As one might expect, “Education is an essential tool for you to get to jobs, especially get a job that pays enough (to enable economic mobility),” Chakraborty said.
3. Housing Dimension
The main indicators here included median home value, what percentage of people in the area owned homes, and what percentage of households are cost burdened (that pay more than 30% of their income into their mortgage or rent).
Housing is an important indicator, Chakraborty explained, because “housing is an asset which moves intergenerationally. If you have a well-valued housing situation, over time the equity increases. So, over a period of time, you actually accumulate wealth that may be passed on to the future generation or used to invest futuristically.”
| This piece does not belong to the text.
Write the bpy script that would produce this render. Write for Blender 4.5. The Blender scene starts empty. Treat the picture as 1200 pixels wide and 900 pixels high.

They classify five types of neighborhoods with varying level of opportunity. Areas with higher opportunity index values are marked in dark blue on the map; lower index values are marked in light blues and whites. Chakraborty and Oszkay ranked each tract for easy comparison between neighborhoods. They want the map to be easily read by everyone, not just academics.
The map also includes each area’s demographic information. However, the researchers stressed, that the index was designed to be race-neutral when they determined the dimensions of opportunity. The map strictly shows the opportunity index for each area, but does not speculate why a particular area might have a low index.
But Milwaukee is among the most racially segregated cities in the United States, and areas of high opportunity and low opportunity seem to fall along racial lines. Oszkay, who grew up in Milwaukee, was not surprised.
“It confirmed what I qualitatively understood. That gave me confidence, actually, for what we were doing—seeing how the data really shows what I experienced as a resident,” she said. “You can see how I-43 divided two areas, where there’s affluence (on one side) and lack of opportunity (on the other).”
Chakraborty went a step further.
“As an experiment, I did overlay the redlining map and the famous segregation map on our index (this image was not published as part of the project). The geographic symmetry of those areas that are redlined, that are segregated, and that are showing in our index as nice or very low opportunity areas coincide perfectly!” he said. “It confirms the historical trajectory of why we are here and how we are here.”
The extremely detailed work builds off some of the research performed by UWM associate professor of sociology Marcus Britton, who studies how location impacts social and economic outcomes, and by associate professor of geography Anne Bonds and English assistant professor Derek Handley, who are currently mapping the modern impacts of historical racial housing restrictions in Milwaukee.
Chakraborty and Oszkay hope that their map will help viewers understand the full scope of opportunity and inequality in Milwaukee in racial-spatial terms, although it does not include any race-specific indicator. And if they understand it, the researchers said, perhaps leaders can work to change it.
“Policy makers could very easily take a glance at this map and see where investment needs to go and which areas need reparations,” Chakraborty noted. Oszkay added, “Where you live is going to shape who you are and what you become. I think that’s an important perspective for a broader audience to consider when understanding their lived experiences.”
The Mapping Opportunity for the Milwaukee Metro Area project is finished, and both Chakraborty and Oszkay are taking a pause on research to finish up their PhD work—Chakraborty here at UWM, and Oszkay in sociology at UCLA. They both thanked the researchers at the UWM Center for Economic Development—Joel Rast, Yaidi Cancel Martinez, and Lisa Williams—as well as UWM’s American Geographical Society librarian Stephen Appel, for their support and help in completing the work.